Evyn Lê Espiritu Gandhi is an associate professor of Asian American Studies at the University of California, Los Angeles (Tovaangar).  Her interdisciplinary research engages critical refugee studies, comparative ethnic studies, and transpacific studies. Dr. Gandhi’s first book, Archipelago of Resettlement: Vietnamese Refugee Settlers and Decolonization across Guam and Israel-Palestine (2022), is published open access by the University of California Press.
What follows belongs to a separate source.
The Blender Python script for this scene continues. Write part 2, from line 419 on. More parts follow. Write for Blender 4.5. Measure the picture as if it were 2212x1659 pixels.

It examines Vietnamese refugee resettlement in Guam and Israel-Palestine as a means to trace two forms of critical geography: first, archipelagos of empire — how the Vietnam War is linked to US military build-up in Guam and unwavering support of Israel; and second, corresponding archipelagos of resistance — how Chamorro decolonization efforts and Palestinian liberation struggles are connected via the Vietnamese refugee figure. This project analyzes what she calls the “refugee settler condition”: the vexed positionality of refugee subjects whose very condition of political legibility via citizenship is predicated upon the unjust dispossession of an Indigenous population. Dr. Gandhi is the co-editor with Vinh Nguyen of The Routledge Handbook of Refugee Narratives (2023). She is currently working on a second book project which revisits Gramsci’s “southern question” by constellating the southern spaces of South Korea, South Vietnam, and the US South during the Cold War and its afterlives.  You can check out Dr. Gandhi’s films on Vimeo.  She also hosts a podcast, Distorted Footprints, through her Critical Refugee Studies class. During the 2024-25 year, Dr. Gandhi serves as an External Faculty Fellow at the Stanford Humanities Center. She is the lead curator of a public history exhibit, “Remembering Saigon: Journeys through and from Guam,” which is on view at UC Irvine’s Orange County & Southeast Asian Archive Center through May 2025.